Happy Sunday, everyone!

I hope that you all are enjoying what is left of the weekend.  (In some parts of the world, it is seconds from being over - so I will wish you all a great week ahead!)

As I am currently heavily reviewing some training material that I am studying for Flight School in order to help prepare for FAA Exams, I wish to let you know that in the up and coming weeks I will be reviewing this material on this blog site.  Some of it will be some of the most basic and elementary skills of flying.  I will say, that even the most elementary stuff could make the difference between life and the other unmentionable option.  Every aspect of flying should be taken seriously at no matter what level - elementary or advanced ATP Theory.


With this in mind, I will share what an ELAL Boeing747 Captain once shared with I and other pilots at a local event out on Long Island a few months ago.  The topic being discussed was automation dependency.  Near the end of the discussion, he relayed that there wasn't a trip that he had done where a new occurrence wouldn't arise which required critical thinking, troubleshooting, and which eventually become a new learning experience.  Even though the autopilot is clicked on shortly after take off, that doesn't mean that every flight wasn't a new learning experience.  When a pilot acquires a new rating, or touches their license from the FAA with their bare hands for the first time, that pilot should consider it as their "license to learn."  

No matter what rank we are, whether we fly general aviation or for the majors, we are and will always be in fact - student pilots.  Ready to go into the plane, the flight deck, to take on what will become a new situation, or opportunity to learn something new about our planes from the single engine Cessna to the quad powerplant Boeing or Airbus, the automation, the tricks Mother Nature may present, or how every law on Earth may not be on our side - even if one is an experienced Senior Check Airman.  

These aspects apply to every single pilot.
No matter how elementary.
History has proven this.

Please stay tuned, keep reviewing, learning, and promote learning!  It will safe your life and those on board.. and make flying fun in the process.

Safe takeoffs, skies, and landings!

Jeremy D. Carlisle


  1. Hi Jeremy!
    Good stuff! I agree with your wise Israeli captain: no matter what level we are, we never stop learning!

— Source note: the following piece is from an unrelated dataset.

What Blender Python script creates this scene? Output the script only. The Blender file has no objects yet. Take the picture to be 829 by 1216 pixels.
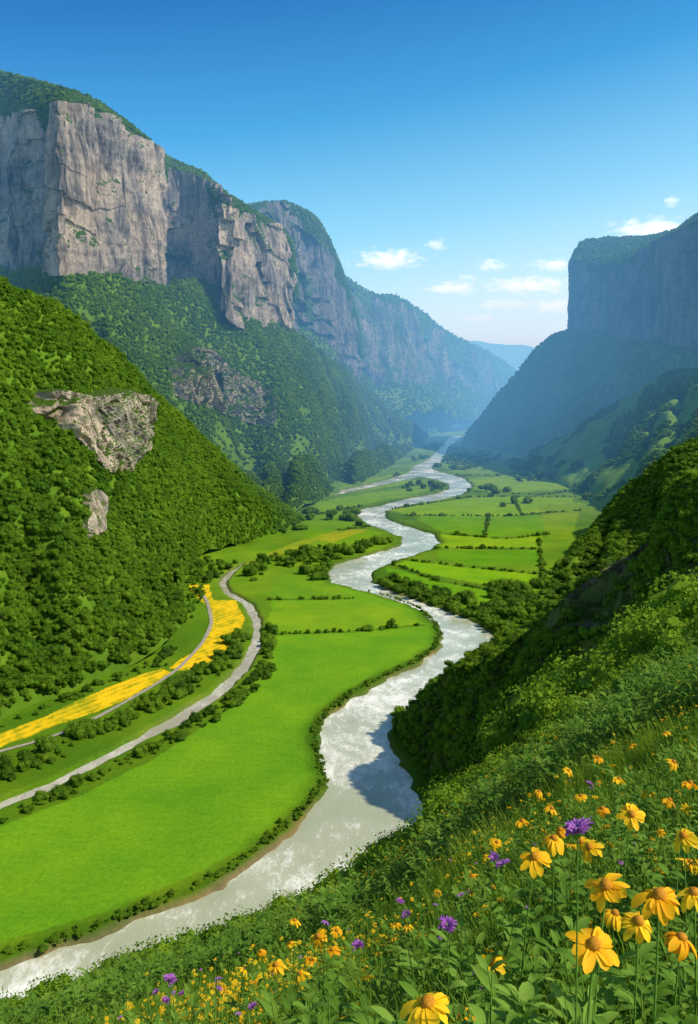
import bpy, math, random
import numpy as np
from mathutils import Vector, Matrix
from mathutils.bvhtree import BVHTree
random.seed(7); rng=np.random.default_rng(7)
scene=bpy.context.scene
# ------------------------------------------------------------ image column/row rays to world points
H=100.0; F=1000.0; PITCH=math.radians(7.3); CP,SP=math.cos(PITCH),math.sin(PITCH)
def ray(bx,by):
    bx=np.asarray(bx,float); by=np.asarray(by,float)
    dx=(bx-414.5)/F; u=-(by-608)/F
    return dx, CP+u*SP, -SP+u*CP
def P(bx,by,d):
    dx,yc,zc=ray(bx,by); t=np.asarray(d,float)/yc
    return np.stack([dx*t, yc*t, H+zc*t],-1)
def G(bx,by,z=0.0):
    dx,yc,zc=ray(bx,by); t=(z-H)/zc
    return np.stack([dx*t, yc*t, H+zc*t],-1)
def Gp(pts): 
    a=np.array(pts,float); return G(a[:,0],a[:,1])[:,:2]
# ------------------------------------------------------------ noise
ROT=np.array(Matrix.Rotation(.7,3,'Z')@Matrix.Rotation(.35,3,'X')@Matrix.Rotation(.5,3,'Y'))
def _h(ix,iy,iz,seed):
    n=(ix*374761393+iy*668265263+iz*1274126177+seed*974634777)&0xffffffff
    n=((n^(n>>13))*1274126177)&0xffffffff
    n=(n^(n>>16))&0xffff
    return n/32767.5-1.0
def vn(p,seed=0,rot=True):
    if rot: p=p@ROT
    i=np.floor(p).astype(np.int64); f=p-i; f=f*f*(3-2*f)
    x,y,z=i[...,0],i[...,1],i[...,2]; fx,fy,fz=f[...,0],f[...,1],f[...,2]
    r=0
    for a in (0,1):
        for b in (0,1):
            for c in (0,1):
                w=(fx if a else 1-fx)*(fy if b else 1-fy)*(fz if c else 1-fz)
                r=r+w*_h(x+a,y+b,z+c,seed)
    return r
def fbm(p,o=4,seed=0):
    r=0;a=1.0;s=0
    for k in range(o):
        r=r+a*vn(p*(2.03**k)+k*7.3,seed+k); s+=a; a*=.5
    return r/s*1.4
def sc(p,a,b,c): return p*np.array([a,b,c])
# ------------------------------------------------------------ mesh builders
def build(name,verts,faces_list,mat=None,smooth=True,link=True,cols=None):
    me=bpy.data.meshes.new(name)
    verts=np.asarray(verts,np.float32)
    me.vertices.add(len(verts)); me.vertices.foreach_set('co',verts.ravel())
    li=[];ls=[];o=0
    for f in faces_list:
        f=np.asarray(f,np.int32)
        if len(f)==0: continue
        li.append(f.ravel()); ls.append(o+np.arange(len(f))*f.shape[1]); o+=f.size
    li=np.concatenate(li); ls=np.concatenate(ls)
    me.loops.add(len(li)); me.loops.foreach_set('vertex_index',li.astype(np.int32))
    me.polygons.add(len(ls)); me.polygons.foreach_set('loop_start',ls.astype(np.int32))
    me.polygons.foreach_set('use_smooth',np.full(len(ls),smooth))
    me.update(calc_edges=True); me.validate()
    if cols is not None:
        ca=me.color_attributes.new('Col','FLOAT_COLOR','POINT')
        c=np.ones((len(verts),4),np.float32); c[:,:3]=cols; ca.data.foreach_set('color',c.ravel())
    if mat: me.materials.append(mat)
    if link is None: return me
    ob=bpy.data.objects.new(name,me)
    if link: scene.collection.objects.link(ob)
    return ob
def gridfaces(r,c,mask=None):
    i=np.arange(r-1)[:,None]*c+np.arange(c-1)[None,:]
    f=np.stack([i,i+1,i+1+c,i+c],-1)
    if mask is not None: return f[mask]
    return f.reshape(-1,4)
def tag(ob,label,cat,kind=None,group=None):
    ob['label']=label; ob['category']=cat
    if kind: ob['kind']=kind
    if group: ob['group']=group
    return ob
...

    I was just commenting to my FO today in the Airbus that I've been on the plane for 20 years, and I still learn something new every day!

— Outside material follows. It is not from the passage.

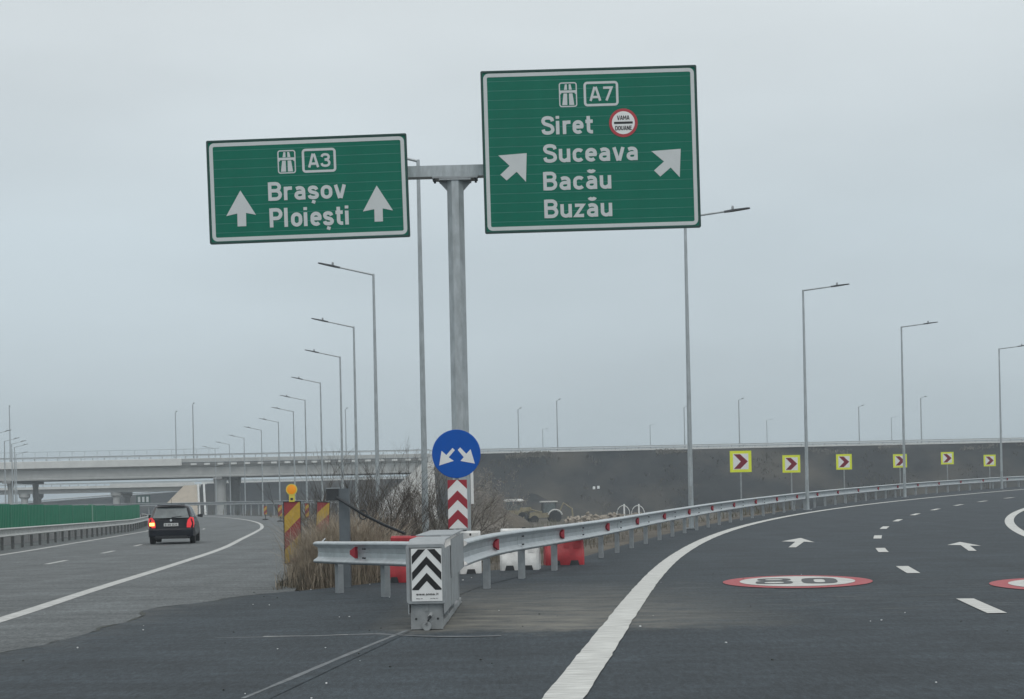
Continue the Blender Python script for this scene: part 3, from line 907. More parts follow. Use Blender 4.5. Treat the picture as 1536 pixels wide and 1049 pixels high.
for px, py, zb, lab in ((-8, 651, -.6, 'lamp post off the left edge whose rising arm alone enters the picture'), (6.5, 662, -.6, 'thin lamp post nearest the left edge, behind the green barrier'),
                        (17.5, 666, -.6, 'lamp post second from the left edge, tallest of those behind the green barrier'), (21.5, 671, -.6, 'lamp post half hidden behind a nearer one, third from the left edge'), (24, 682, -.6, 'shortest lamp post at the left edge, its head level with the bridge fence')):
    dx, dz = ray(px, py)
    Yp = (zb + HL - EYE) / dz
    P = (dx * Yp, Yp, zb)
    if p2 is None:
        p2 = make_lamp('street_lamp', HL, lab, 'lamp posts behind the green barrier at the left edge', math.radians(13), r0=.10, r1=.06); p2.location = P; p2.rotation_euler = (0, 0, math.radians(-6))
    else:
        copy_thing(p2, P, math.radians(-6), lab)

# ------------------------------------------------------------------ guardrails
WP = [(.0, .157), (.052, .152), (.080, .134), (.083, .118), (.072, .102), (.022, .074), (.012, .060), (.008, .008), (.003, .004), (.003, -.004), (.008, -.008), (.012, -.060), (.022, -.074), (.072, -.102), (.083, -.118), (.080, -.134), (.052, -.152), (.0, -.157)]
def w_section(P, zc, nrm_sign, grow=0.0, zf=G):
    """One length of W beam along the plan points P; nrm_sign +1 faces right of travel."""
    Nn = normals(P) * nrm_sign
    z = zf(P[:, 0], P[:, 1]) + zc
    fr, bk = [], []
    for i in range(len(P)):
        fr.append([(P[i, 0] + Nn[i, 0] * (d + grow), P[i, 1] + Nn[i, 1] * (d + grow), z[i] + h) for d, h in WP])
        bk.append([(P[i, 0] + Nn[i, 0] * (d + grow - .004), P[i, 1] + Nn[i, 1] * (d + grow - .004), z[i] + h) for d, h in WP[::-1]])
    return [a + b for a, b in zip(fr, bk)]
def c_post(h, w=.125, d=.07, t=.007):
    mb = MB()
    mb.box((0, 0, h / 2), (w, t, h))
    for s in (-1, 1):
        mb.box((s * (w / 2 - t / 2 + .0005), d / 2 + t / 2, h / 2), (t, d, h))
        mb.box((s * (w / 2 - .018), d + t, h / 2), (.024, t, h - .004))
    return mb
def guardrail(P, label, seg, posts_per, side, zc=.595, group=None, reflect=0, mats=('galv', 'galv_dull'), zf=G, name='guardrail', first_post=None, spacing=None, stuff_after=None, posth=.70, post_w=1.0):
    d = arclen(P); L = d[-1]
    o = P[0]; root = thing(name, label, 'guardrail', (o[0], o[1], float(zf(o[:1], o[1:2])[0])), 0, group)
    base = np.array(root.location)
    def shift(mb): mb.v = [tuple(np.array(v) - base) for v in mb.v]; return mb
    s = 0.0; k = 0
    while s < L - .3:
        e = min(L, s + seg + .16)
        Q = np.c_[np.interp(np.linspace(s, e, 6), d, P[:, 0]), np.interp(np.linspace(s, e, 6), d, P[:, 1])]
        mb = MB(); rings = w_section(Q, zc, side, .005 * (k % 2), zf)
        mb.loft(rings)
        sec = shift(mb).build('rail_section', M[mats[0]], root, 28)
        # splice bolts
        if k and s < 45:
            mb = MB(); Nn = normals(Q)[0] * side; T_ = np.gradient(Q, axis=0)[0]; T_ = T_ / np.hypot(*T_)
            z0 = float(zf(Q[:1, 0], Q[:1, 1])[0])
            for a in (.05, .11):
                for hz in (.06, -.06):
                    c = Q[0] + T_ * a + Nn * .073
                    mb.box((c[0], c[1], z0 + zc + hz * 1.0), (.022, .022, .022))
            shift(mb).build('splice_bolts', M['darkbox'], sec)
        s += seg; k += 1
    sp = spacing or seg / posts_per
    srcs = {}
    s = first_post if first_post is not None else .3
    i = 0
    Nf = normals(P) * side; Tf = np.gradient(P, axis=0)
    rest = MB()
    while s < L:
        x, y = np.interp(s, d, P[:, 0]), np.interp(s, d, P[:, 1])
        nx, ny = np.interp(s, d, Nf[:, 0]), np.interp(s, d, Nf[:, 1])
        x, y = x - nx * .06, y - ny * .06
        a = math.atan2(-nx, ny) + math.pi
        z = float(zf(np.array([x]), np.array([y]))[0])
        if stuff_after is not None and s > stuff_after:
            rest.box((x - base[0], y - base[1], z - base[2] + posth / 2 - .1), (.11, .07, posth + .2), a)
        else:
            if 'p' not in srcs:
                mb = c_post(posth + .5); mb.v = [(u, v, w - .5) for u, v, w in mb.v]
                mb.v = [(u * post_w, v, w) for u, v, w in mb.v]
                srcs['p'] = po = mb.build('post', M[mats[1]], root)
            else:
                po = srcs['p'].copy(); COL.objects.link(po); po.parent = root
            po.location = (x - base[0], y - base[1], z - base[2]); po.rotation_euler = (0, 0, a)
        if reflect and i % reflect == 0 and (stuff_after is None or s < stuff_after):
            if 'r' not in srcs:
                mb = MB(); mb.prism([(-.055, -.025), (.05, -.078), (.05, .078), (-.055, .025)], -.05, .0, 'XZ')
                srcs['r'] = ro = mb.build('reflector', M['redfilm'], root)
            else:
                ro = srcs['r'].copy(); COL.objects.link(ro); ro.parent = root
            ro.location = (x + nx * .075 - base[0], y + ny * .075 - base[1], z + zc - base[2]); ro.rotation_euler = (0, 0, a - .35 * side)
        s += sp; i += 1
    if rest.v: rest.build('far_posts', M[mats[1]], root, kind='stuff')
    return root
RP = cut(RAIL, 0, arclen(RAIL)[-1], .5)
guardrail(RP, 'long grey W beam guardrail with red reflectors curving away along the right ramp', 4.4, 2, 1, group=None, reflect=2, first_post=2.85, zc=.60)
STUB = np.array([(-2.78, 20.95), (-2.1, 19.65), (-1.62, 18.8)]); STUB = np.vstack((resample(STUB, .3), resample([(-1.62, 18.8), (-1.02, 17.75)], .3)[1:]))
sr_ = guardrail(STUB[::1], 'short grey guardrail stub with one red reflector, left of the striped barrier end', 1.80, 1, 1, reflect=0, first_post=.55, spacing=1.62, zc=.575)
q = at(533, 829, 19.55)
o = bpy.data.objects['reflector'].copy(); COL.objects.link(o); o.parent = sr_
o.location = (q.x - sr_.location.x, 19.55 - sr_.location.y, q.z - sr_.location.z); o.rotation_euler = (0, math.pi, 0); o.rotation_euler = (0, 0, -.75)
mb = MB(); q = at(476, 820, 20.9); q2 = at(488, 808, 20.95)
mb.tube([tuple(Vector(q) - sr_.location), tuple(Vector(q2) - sr_.location)], .012, 5); mb.build('bent_end', M['galv'], sr_)
LRAIL = offset(LEFT, -(lo + 1.0))
s0, s1 = s_of_y(LRAIL, -8), s_of_y(LRAIL, 124)
guardrail(cut(LRAIL, s0, s1, 1.0), 'long dull guardrail on posts in front of the green noise barrier', 4.0, 2, 1, reflect=0, mats=('rail_dull', 'post_dull'), zc=.60, post_w=1.35)
ORAIL = resample([(-14.6, 128.5), (-17, 132), (-20.5, 137), (-26, 143), (-33, 148.5), (-42, 153), (-55, 156.5), (-75, 158)], 1.0)
zf_o = lambda x, y: np.full(np.shape(x), .17)
guardrail(ORAIL, 'far guardrail across the end of the left road, in front of the bridge pier', 4.0, 3, -1, reflect=0, mats=('galv_dull', 'galv_dull'), zf=zf_o, zc=.72, posth=.8)

def clip_poly(poly, lo_, hi_):
    for lim, up in ((lo_, True), (hi_, False)):
        o = []
        for j in range(len(poly)):
            A_, B_ = poly[j], poly[(j + 1) % len(poly)]
            a_, b_ = ((A_[1] >= lim) if up else (A_[1] <= lim)), ((B_[1] >= lim) if up else (B_[1] <= lim))
            if a_: o.append(A_)
            if a_ != b_:
                f_ = (lim - A_[1]) / (B_[1] - A_[1]); o.append((A_[0] + f_ * (B_[0] - A_[0]), lim))
        poly = o
        if len(poly) < 3: return []
    return poly
def chevrons(mb, hw, top, bot, apexes, th, slope, d0, d1, dx=0.0):
    for z in apexes:
        for s in (-1, 1):
            q = clip_poly([(dx, z), (dx + s * hw, z - slope * hw), (dx + s * hw, z - slope * hw - th), (dx, z - th)][::s], bot, top)
            if q: poly_plate(mb, q, d0, d1)

# ------------------------------------------------------------------ crash cushion at the nose
A = np.array((-.845, 14.1)); 
cc = thing('crash_cushion', 'grey box shaped barrier end with black and white chevron plate facing traffic', 'crash cushion', (A[0], A[1], g1(*A) + .006))
cc.rotation_euler = (0, 0, -.02)
w2 = .165
mb = MB()      # front nose box
mb.loft([[(-w2, y, z0), (w2, y, z0), (w2, y, z1), (-w2, y, z1)] for y, z0, z1 in ((0.03, .28, .80), (.34, .28, .845), (.36, .28, .845))])
mb.build('nose_box', M['steel_worn'], cc)
mb = MB(); frame(mb, (0, .535), .375, .57, .03, .03, -.03, .008); mb.build('front_frame', M['galv_dull'], cc)
mb = MB(); mb.box((0, .02, .535), (.33, .02, .53)); mb.build('front_plate', M['steel_worn'], cc)
mb = MB(); mb.box((0, .06, .14), (.31, .03, .28)); fp = mb.build('bumper_plate', M['steel_worn'], cc)
mb = MB()
for x in (-.105, .105): mb.lathe([(.012, -.004), (.012, 0)], 8, (x, .044, .10), 'Y')
mb.build('bolt_holes', M['darkbox'], fp)
mb = MB(); mb.box((0, .037, .225), (.03, .012, .10)); mb.lathe([(.045, -.05), (.05, 0), (.05, .03)], 12, (0, .03, .035), 'Y'); mb.tube([(.0, -.01, .05), (.03, -.015, .12), (.04, .02, .15)], .022, 8)
hk = mb.build('tow_eye', M['steel_worn'], cc, 40)
mb = MB(); mb.lathe([(.016, -.003), (.016, 0)], 10, (.035, -.037, .125), 'Y'); mb.build('eye_hole', M['darkbox'], hk)
mb = MB()      # telescoping side shields
for s in (-1, 1):
    mb.box((s * (w2 + .006), .55, .46), (.01, 1.1, .62)); mb.box((s * (w2 + .022), 2.15, .635), (.01, 2.3, .40)); mb.box((s * (w2 + .012), 1.6, .30), (.01, 1.2, .30))
mb.build('side_shield', M['galv_dull'], cc)
mb = MB()      # sloping top shields
mb.loft([[(-w2 - .012, y, z), (w2 + .012, y, z), (w2 + .012, y, z + .012), (-w2 - .012, y, z + .012)] for y, z in ((.05, .803), (.34, .848), (1.25, .848))])
mb.loft([[(-w2 - .028, y, z), (w2 + .028, y, z), (w2 + .028, y, z + .012), (-w2 - .028, y, z + .012)] for y, z in ((1.22, .864), (3.3, .864))])
mb.build('top_shield', M['galv_dull'], cc)
mb = MB()
for y in (.9, 1.9, 2.9):
    for s in (-1, 1): mb.box((s * .12, y, .3), (.06, .09, .6))
mb.build('frame_legs', M['galv_dull'], cc)
mb = MB()
for s in (-1, 1): mb.box((s * .12, 1.7, .04), (.06, 3.2, .06))
mb.box((0, 1.75, .012), (.30, 3.3, .012)); mb.build('ground_rail', M['steel_worn'], cc)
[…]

    And I also agree that just because the autopilot is on that doesn't mean our brain has switched off. It's like the cruise control in the car. It doesn't drive for you!

    Best of luck in your training!

    1. Thank you so much, Cap'n!

      I like the conversation between you and your FO. Especially the Airbus, and its automation - definitely a daily learning experience. Also, I love your analogy in with the cruise control which, believe it or not, which I've only used maybe once since I was 15 and driving.

      Once again, thank you so much Eric for your retweet, stopping by, the comments, and your wish. Studying hard here!

  2. Jeremy, Excellent post. I think if we could all learn one thing in our career...this would be it. We must remain humble and open to ideas and lessons that are around us daily. Never thinking we know it all. Each phase is a lesson to learn.

    1. You are very right, this message is the key to a successful flying career. Despite what people think they know, no one knows it all. That's why we are always learning. Hope you had a great flight! Rest well and we shall be in touch.